[START]
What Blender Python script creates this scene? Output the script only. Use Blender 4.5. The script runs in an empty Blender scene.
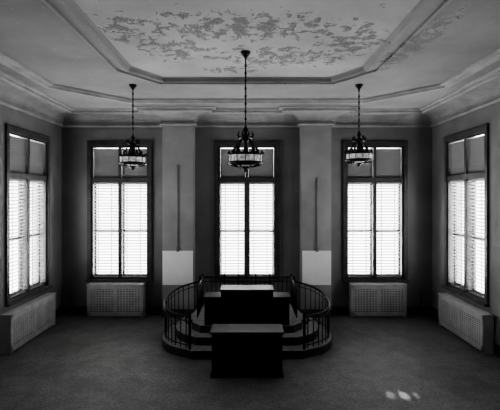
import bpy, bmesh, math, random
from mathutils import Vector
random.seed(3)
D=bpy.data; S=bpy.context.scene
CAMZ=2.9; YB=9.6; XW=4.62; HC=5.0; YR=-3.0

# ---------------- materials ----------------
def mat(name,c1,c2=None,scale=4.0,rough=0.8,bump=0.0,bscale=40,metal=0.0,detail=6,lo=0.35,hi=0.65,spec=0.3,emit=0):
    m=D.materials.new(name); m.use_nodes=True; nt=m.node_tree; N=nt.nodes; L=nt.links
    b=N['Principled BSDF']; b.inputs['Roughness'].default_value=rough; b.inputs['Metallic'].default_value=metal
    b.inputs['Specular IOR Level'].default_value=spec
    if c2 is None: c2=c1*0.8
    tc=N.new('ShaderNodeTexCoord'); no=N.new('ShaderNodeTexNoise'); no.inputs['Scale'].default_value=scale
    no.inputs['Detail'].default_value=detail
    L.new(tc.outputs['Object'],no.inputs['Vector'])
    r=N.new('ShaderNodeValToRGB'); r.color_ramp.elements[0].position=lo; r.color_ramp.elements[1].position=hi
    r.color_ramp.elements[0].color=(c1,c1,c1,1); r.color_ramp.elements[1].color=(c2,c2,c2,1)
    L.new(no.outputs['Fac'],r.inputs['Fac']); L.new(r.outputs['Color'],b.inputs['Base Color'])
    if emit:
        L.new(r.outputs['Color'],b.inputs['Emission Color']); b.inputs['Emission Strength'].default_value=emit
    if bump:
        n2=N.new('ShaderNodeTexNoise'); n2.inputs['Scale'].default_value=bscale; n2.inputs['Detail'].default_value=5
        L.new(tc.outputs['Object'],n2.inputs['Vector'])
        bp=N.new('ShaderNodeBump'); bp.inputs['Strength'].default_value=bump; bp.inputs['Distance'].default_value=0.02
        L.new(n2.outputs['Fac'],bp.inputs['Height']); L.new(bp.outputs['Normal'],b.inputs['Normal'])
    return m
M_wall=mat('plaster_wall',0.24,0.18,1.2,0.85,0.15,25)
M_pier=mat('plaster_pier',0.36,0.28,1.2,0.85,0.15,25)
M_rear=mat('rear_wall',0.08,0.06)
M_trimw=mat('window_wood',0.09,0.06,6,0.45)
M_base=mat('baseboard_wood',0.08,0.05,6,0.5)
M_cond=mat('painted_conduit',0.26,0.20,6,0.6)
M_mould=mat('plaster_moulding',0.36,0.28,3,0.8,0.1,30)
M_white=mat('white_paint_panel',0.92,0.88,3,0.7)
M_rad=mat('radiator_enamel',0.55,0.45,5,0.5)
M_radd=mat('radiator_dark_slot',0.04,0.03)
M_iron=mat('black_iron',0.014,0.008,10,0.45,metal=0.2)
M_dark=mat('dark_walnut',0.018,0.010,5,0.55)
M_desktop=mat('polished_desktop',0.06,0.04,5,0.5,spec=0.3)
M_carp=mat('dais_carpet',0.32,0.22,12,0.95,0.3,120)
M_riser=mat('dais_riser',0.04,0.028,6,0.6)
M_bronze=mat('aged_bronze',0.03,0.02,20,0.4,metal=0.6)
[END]
Given instruction => Reproduce the whole listing exactly, but not the images in it.

Finished exercise =>
What Blender Python script creates this scene? Output the script only. Use Blender 4.5. The script runs in an empty Blender scene.
import bpy, bmesh, math, random
from mathutils import Vector
random.seed(3)
D=bpy.data; S=bpy.context.scene
CAMZ=2.9; YB=9.6; XW=4.62; HC=5.0; YR=-3.0

# ---------------- materials ----------------
def mat(name,c1,c2=None,scale=4.0,rough=0.8,bump=0.0,bscale=40,metal=0.0,detail=6,lo=0.35,hi=0.65,spec=0.3,emit=0):
    m=D.materials.new(name); m.use_nodes=True; nt=m.node_tree; N=nt.nodes; L=nt.links
    b=N['Principled BSDF']; b.inputs['Roughness'].default_value=rough; b.inputs['Metallic'].default_value=metal
    b.inputs['Specular IOR Level'].default_value=spec
    if c2 is None: c2=c1*0.8
    tc=N.new('ShaderNodeTexCoord'); no=N.new('ShaderNodeTexNoise'); no.inputs['Scale'].default_value=scale
    no.inputs['Detail'].default_value=detail
    L.new(tc.outputs['Object'],no.inputs['Vector'])
    r=N.new('ShaderNodeValToRGB'); r.color_ramp.elements[0].position=lo; r.color_ramp.elements[1].position=hi
    r.color_ramp.elements[0].color=(c1,c1,c1,1); r.color_ramp.elements[1].color=(c2,c2,c2,1)
    L.new(no.outputs['Fac'],r.inputs['Fac']); L.new(r.outputs['Color'],b.inputs['Base Color'])
    if emit:
        L.new(r.outputs['Color'],b.inputs['Emission Color']); b.inputs['Emission Strength'].default_value=emit
    if bump:
        n2=N.new('ShaderNodeTexNoise'); n2.inputs['Scale'].default_value=bscale; n2.inputs['Detail'].default_value=5
        L.new(tc.outputs['Object'],n2.inputs['Vector'])
        bp=N.new('ShaderNodeBump'); bp.inputs['Strength'].default_value=bump; bp.inputs['Distance'].default_value=0.02
        L.new(n2.outputs['Fac'],bp.inputs['Height']); L.new(bp.outputs['Normal'],b.inputs['Normal'])
    return m
M_wall=mat('plaster_wall',0.24,0.18,1.2,0.85,0.15,25)
M_pier=mat('plaster_pier',0.36,0.28,1.2,0.85,0.15,25)
M_rear=mat('rear_wall',0.08,0.06)
M_trimw=mat('window_wood',0.09,0.06,6,0.45)
M_base=mat('baseboard_wood',0.08,0.05,6,0.5)
M_cond=mat('painted_conduit',0.26,0.20,6,0.6)
M_mould=mat('plaster_moulding',0.36,0.28,3,0.8,0.1,30)
M_white=mat('white_paint_panel',0.92,0.88,3,0.7)
M_rad=mat('radiator_enamel',0.55,0.45,5,0.5)
M_radd=mat('radiator_dark_slot',0.04,0.03)
M_iron=mat('black_iron',0.014,0.008,10,0.45,metal=0.2)
M_dark=mat('dark_walnut',0.018,0.010,5,0.55)
M_desktop=mat('polished_desktop',0.06,0.04,5,0.5,spec=0.3)
M_carp=mat('dais_carpet',0.32,0.22,12,0.95,0.3,120)
M_riser=mat('dais_riser',0.04,0.028,6,0.6)
M_bronze=mat('aged_bronze',0.03,0.02,20,0.4,metal=0.6)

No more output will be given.